**SET TASK**
Select all lines holding the word "empty" from the entries that follow.

______

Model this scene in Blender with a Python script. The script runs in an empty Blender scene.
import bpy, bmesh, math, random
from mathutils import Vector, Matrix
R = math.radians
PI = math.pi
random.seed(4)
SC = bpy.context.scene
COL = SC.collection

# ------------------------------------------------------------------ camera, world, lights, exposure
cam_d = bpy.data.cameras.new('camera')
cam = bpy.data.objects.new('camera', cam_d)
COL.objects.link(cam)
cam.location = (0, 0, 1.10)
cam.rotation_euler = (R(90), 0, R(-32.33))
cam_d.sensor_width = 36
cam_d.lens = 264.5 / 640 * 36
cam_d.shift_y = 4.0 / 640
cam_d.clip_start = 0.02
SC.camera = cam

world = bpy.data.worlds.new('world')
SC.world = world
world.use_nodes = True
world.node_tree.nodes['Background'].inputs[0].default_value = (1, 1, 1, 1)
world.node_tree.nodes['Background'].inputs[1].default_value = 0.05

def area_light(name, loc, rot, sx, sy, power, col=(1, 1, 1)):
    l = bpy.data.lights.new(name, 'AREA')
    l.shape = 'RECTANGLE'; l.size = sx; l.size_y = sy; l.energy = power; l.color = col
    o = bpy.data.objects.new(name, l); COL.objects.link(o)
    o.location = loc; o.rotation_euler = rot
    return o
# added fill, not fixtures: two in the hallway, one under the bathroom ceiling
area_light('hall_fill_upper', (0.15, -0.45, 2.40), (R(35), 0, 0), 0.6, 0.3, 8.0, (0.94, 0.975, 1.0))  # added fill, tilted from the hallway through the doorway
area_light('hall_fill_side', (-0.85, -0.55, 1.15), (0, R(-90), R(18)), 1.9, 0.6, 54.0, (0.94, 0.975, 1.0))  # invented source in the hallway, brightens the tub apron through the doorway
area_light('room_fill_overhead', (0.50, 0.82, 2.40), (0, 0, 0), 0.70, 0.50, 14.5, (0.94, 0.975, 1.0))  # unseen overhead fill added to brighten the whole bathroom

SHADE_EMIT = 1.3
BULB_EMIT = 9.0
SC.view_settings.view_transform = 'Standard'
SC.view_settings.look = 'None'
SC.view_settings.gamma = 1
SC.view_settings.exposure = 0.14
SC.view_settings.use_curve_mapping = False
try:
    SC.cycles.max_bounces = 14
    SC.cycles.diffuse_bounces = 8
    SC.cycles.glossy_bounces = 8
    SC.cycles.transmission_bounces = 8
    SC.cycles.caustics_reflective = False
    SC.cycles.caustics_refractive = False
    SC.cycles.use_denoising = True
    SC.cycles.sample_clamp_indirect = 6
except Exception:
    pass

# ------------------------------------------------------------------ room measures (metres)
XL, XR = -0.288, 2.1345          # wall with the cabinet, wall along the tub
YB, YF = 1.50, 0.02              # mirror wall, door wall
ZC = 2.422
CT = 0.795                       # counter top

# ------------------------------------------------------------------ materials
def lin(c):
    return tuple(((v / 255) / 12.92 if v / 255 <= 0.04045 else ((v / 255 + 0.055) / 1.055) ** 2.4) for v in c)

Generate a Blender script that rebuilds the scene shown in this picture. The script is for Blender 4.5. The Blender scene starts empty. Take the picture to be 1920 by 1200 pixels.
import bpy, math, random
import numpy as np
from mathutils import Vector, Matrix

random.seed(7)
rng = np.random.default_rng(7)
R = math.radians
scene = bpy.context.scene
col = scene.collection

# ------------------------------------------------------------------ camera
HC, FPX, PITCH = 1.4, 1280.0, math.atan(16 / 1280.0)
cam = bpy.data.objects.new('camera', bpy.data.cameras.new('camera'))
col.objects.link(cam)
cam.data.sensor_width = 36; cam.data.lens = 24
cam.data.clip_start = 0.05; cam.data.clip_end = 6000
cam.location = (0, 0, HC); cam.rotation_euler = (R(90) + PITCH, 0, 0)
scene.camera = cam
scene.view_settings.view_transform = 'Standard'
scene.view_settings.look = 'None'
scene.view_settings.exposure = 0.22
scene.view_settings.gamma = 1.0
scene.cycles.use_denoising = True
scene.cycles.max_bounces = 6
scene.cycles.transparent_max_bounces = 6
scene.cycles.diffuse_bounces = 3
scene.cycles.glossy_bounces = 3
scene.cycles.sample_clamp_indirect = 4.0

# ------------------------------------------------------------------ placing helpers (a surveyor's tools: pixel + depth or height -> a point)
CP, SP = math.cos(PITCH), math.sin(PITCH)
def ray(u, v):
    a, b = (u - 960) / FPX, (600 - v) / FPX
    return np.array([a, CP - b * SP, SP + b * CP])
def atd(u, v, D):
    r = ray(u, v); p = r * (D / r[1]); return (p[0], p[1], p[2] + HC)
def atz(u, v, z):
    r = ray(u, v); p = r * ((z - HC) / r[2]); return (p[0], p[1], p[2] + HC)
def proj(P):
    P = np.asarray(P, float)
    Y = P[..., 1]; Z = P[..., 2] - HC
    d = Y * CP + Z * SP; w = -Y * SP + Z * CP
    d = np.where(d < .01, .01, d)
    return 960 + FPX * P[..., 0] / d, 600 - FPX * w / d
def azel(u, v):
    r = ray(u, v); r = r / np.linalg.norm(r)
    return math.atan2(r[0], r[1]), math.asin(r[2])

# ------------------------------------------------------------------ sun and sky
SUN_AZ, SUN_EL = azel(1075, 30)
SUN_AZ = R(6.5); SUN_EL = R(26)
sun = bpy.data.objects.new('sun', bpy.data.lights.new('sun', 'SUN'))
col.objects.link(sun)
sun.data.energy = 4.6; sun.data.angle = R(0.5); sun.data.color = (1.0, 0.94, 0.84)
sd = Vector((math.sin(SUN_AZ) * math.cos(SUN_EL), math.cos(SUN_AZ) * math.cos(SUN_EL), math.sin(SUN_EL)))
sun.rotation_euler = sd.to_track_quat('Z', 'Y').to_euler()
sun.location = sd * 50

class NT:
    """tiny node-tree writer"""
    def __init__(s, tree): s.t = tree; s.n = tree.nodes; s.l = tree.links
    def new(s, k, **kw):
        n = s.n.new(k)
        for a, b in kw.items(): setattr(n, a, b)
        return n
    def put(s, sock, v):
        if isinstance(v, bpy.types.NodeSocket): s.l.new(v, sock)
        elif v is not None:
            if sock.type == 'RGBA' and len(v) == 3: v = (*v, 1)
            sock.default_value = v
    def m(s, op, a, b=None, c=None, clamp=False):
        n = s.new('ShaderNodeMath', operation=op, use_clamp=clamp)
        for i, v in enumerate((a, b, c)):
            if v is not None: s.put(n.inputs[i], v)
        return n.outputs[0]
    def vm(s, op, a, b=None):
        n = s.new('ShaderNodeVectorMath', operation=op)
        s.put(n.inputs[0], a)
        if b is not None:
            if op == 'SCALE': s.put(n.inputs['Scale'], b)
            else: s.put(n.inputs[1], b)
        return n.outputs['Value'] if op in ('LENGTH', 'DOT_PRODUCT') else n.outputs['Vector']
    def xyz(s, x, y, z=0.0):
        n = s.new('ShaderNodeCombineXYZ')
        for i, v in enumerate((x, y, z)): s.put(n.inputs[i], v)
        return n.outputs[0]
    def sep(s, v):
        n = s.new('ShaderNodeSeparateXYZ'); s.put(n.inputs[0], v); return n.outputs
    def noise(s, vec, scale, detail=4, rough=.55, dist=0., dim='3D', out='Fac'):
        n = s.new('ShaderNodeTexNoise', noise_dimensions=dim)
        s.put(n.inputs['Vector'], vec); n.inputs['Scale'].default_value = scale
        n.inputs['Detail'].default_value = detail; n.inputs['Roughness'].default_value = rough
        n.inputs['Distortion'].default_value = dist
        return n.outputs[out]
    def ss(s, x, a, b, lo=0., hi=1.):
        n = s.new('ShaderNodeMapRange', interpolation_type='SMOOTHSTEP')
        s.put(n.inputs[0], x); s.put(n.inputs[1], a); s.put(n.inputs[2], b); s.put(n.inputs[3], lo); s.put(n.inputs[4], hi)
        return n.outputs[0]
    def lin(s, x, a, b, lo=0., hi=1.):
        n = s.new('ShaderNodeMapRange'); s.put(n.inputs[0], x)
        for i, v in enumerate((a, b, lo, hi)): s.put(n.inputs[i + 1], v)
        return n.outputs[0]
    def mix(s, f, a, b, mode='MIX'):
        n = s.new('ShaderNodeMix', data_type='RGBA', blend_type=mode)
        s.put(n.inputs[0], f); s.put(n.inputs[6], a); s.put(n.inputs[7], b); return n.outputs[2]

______

**SOLUTION TO THE EXERCISE**
Model this scene in Blender with a Python script. The script runs in an empty Blender scene.
Generate a Blender script that rebuilds the scene shown in this picture. The script is for Blender 4.5. The Blender scene starts empty. Take the picture to be 1920 by 1200 pixels.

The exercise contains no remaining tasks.